日本時間の今晩は2月のアメリカ消費者物価が発表される予定ですが、その前に現時点での市場の政策金利予想をざっと振り返ってみたいと思います。
この記事のポイント
- 1月の消費者物価発表の前の現時点で、市場は5月開始の年内5回の利下げを予想している。
- 2024年に入ってから利下げ予想の後退が続いている。それでもFOMCの見通し(年3回)と乖離がある状態。
- 個人的には、高い金利の維持が引き締めすぎにつながる心配をしている。
現時点での政策金利予想
先日話した通り、おそらく1月もアメリカのインフレ率低下は続いていると思われます。
しかし、もしも予想以上にしぶといインフレが明らかになった場合には、残念ながら利下げ予想が後ろ倒しされることになるはずです。
というわけで、消費者物価発表前の現時点の政策金利予想を確認しておきましょう。
上のグラフでポイントになるのは市場が「5月の利下げ開始」、そして「年内に5回の利下げ」を予想していることでしょう。
1ヶ月前までは「3月の利下げ開始」と「年内に7回の利下げ」だったので、市場の利下げ予想は大きく後退したようです。
それでも、政策金利を決めるFOMCメンバーたちは12月の時点で「2024年の利下げは3回」という見通しだったので、まだまだ市場とFOMCの見立てには乖離があります。
今後発表されるインフレ率しだいでFOMCの見通しが正しかったとわかれば、市場の政策金利予想が一段と後退する恐れはあります。
利下げ期待が下がると、米国株や米国債にとっては下落圧力がかかるので厄介です。
住居費が消費者物価を押し上げているアメリカ
ここからは、個人的に気になっていることを書いておきます。それは本当にまだ利下げをしないでも問題がないかという点です。

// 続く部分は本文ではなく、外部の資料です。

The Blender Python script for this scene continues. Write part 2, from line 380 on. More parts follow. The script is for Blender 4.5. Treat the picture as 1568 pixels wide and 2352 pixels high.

今のアメリカの消費者物価は「住居費」が押し上げています。しかも、この「住居費」という項目は、住宅価格が下がってもデータに反映されるまでに1年弱反映されないほど、遅れることで有名です。
住居費を除いてアメリカの消費者物価を見てみると、すでに7ヶ月連続で前年比2%を下回っています。
住居費を除いた消費者物価の伸びは最近さらに低迷していることが明らかになっていて、10-12月期は前期比でマイナスの伸びになっています。
つまり、家賃以外の物価はデフレになっていたということがわかっています。
こういう状況で5.25%から5.50%の高い金利を続けて、本当にソフトランディングが可能なのかは私にはわかりません。
引き締めすぎてしまうのではないかという不安がよぎっていますが、1月の消費者物価のデータを見てからもう一度考えてみることにします。